Friday, April 16, 2004

3,000

Question - what is harder to do - strike out a batter or hit a dink single?

Chuck Finley of all people got me thinking about this. You see in the history of baseball there have been 25 players to reach the 3,000 hit plateau but only 13 pitchers have managed to accumulate 3,000 strikeouts. Wouldn't it stand to reason that 3,000 strikeouts is a harder goal to achieve?

Where does Finley fit into this discussion you ask?

Well with Kevin (my real first name is James) Brown and Mike Mussina reaching 200 wins - many people remembered that Chuck Finley also has 200 wins. Chuck Finley is also 19th All-Time in strikeouts. I have never heard anyone make a case for Finley for the Hall of Fame (and I'm not going to be the first) but looking at his numbers made me wonder, "is it harder to strike out a batter than it is for the batter to get a dink single?" And - "Why do we value the dink single more?"

Through all the years - only 13 pitchers have managed 3,000 strikeouts but 25 batters have managed 3,000 hits. Wade Boggs is 23rd on the all-time hit list and Finley is 19th on the strikeout list. Why is Boggs' dink singles more valuable than Finley's strikeouts? (And if you don't think that Boggs was the master of the cheap single consider that both teammates Jim Rice and Dwight Evans had more total bases than Boggs - in fact the only player with fewer total bases than Boggs who also had 3,000 hits is fellow dink singles hitter Rod Carew.)

Boggs had 2,253 singles in his career and Rod Carew had 2,404 singles. If you equate singles with strikeouts (which I don't think is really stretching things) then 2,253 would have Boggs 44th on the All-Time strikeout list and Carew's 2,404 would have put him in 33rd place (right behind Luis Tiant).

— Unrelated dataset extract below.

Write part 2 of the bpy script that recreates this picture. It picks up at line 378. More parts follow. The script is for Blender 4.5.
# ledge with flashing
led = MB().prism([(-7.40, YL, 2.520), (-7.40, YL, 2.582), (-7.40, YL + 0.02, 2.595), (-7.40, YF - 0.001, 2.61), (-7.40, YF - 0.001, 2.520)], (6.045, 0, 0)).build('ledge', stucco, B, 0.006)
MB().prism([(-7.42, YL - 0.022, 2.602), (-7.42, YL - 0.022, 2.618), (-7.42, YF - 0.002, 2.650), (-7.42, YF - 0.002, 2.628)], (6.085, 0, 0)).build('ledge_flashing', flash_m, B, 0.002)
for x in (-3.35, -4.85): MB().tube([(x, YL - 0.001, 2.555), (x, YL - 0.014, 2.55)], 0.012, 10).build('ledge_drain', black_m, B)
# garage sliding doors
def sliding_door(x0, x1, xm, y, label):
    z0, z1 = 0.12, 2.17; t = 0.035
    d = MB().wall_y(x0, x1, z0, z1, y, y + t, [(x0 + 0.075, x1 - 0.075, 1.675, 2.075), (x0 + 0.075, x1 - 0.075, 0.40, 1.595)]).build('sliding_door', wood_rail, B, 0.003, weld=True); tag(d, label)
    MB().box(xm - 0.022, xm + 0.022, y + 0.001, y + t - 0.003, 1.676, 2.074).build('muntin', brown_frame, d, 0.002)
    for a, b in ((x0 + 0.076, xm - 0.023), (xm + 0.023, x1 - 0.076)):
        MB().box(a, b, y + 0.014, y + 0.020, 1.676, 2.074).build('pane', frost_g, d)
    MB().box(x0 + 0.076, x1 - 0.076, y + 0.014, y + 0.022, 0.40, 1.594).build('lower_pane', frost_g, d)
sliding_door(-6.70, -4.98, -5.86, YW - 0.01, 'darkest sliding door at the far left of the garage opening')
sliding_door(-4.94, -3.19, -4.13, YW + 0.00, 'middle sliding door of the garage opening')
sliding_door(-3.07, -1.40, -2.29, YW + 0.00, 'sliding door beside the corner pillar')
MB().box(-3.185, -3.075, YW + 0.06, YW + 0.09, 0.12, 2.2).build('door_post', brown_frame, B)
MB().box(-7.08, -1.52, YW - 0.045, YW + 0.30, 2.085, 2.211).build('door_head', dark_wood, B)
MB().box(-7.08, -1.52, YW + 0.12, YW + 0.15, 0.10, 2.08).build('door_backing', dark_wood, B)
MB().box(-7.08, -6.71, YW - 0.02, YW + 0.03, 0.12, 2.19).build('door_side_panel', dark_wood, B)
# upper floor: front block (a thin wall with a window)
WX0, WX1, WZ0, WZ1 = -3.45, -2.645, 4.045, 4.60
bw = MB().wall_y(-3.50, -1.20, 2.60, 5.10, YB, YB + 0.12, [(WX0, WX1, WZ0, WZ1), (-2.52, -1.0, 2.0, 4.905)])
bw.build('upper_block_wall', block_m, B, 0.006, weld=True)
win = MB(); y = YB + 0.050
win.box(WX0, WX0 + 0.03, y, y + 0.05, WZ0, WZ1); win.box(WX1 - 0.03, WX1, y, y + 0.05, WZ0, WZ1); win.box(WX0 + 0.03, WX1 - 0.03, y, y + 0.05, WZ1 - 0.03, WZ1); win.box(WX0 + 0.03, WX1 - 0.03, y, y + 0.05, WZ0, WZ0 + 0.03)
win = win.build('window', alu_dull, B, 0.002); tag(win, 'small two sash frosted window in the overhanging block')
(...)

Why was Carew a lock for the Hall of Fame and not Tiant? Why is Boggs considered a lock when he comes up for enshrinement?

But Boggs won 5 batting titles you say. Well Tom Glavine led the NL in victories 5 times and he is considered a borderline HOF candidate right now. But Boggs had 7 seasons with 200 hits you say. Well Bert Blyleven had 8 seasons with 200 strikeouts - that hasn't gotten him a ticket to Cooperstown. (Also please note that Ted Williams never had a 200 hit season - would you argue that Boggs was a better hitter?)

To get to 3,000 - you would have to have to average 200 (hits or strikeouts) for 15 seasons. Why is it that we value the dink singles more than strikeouts?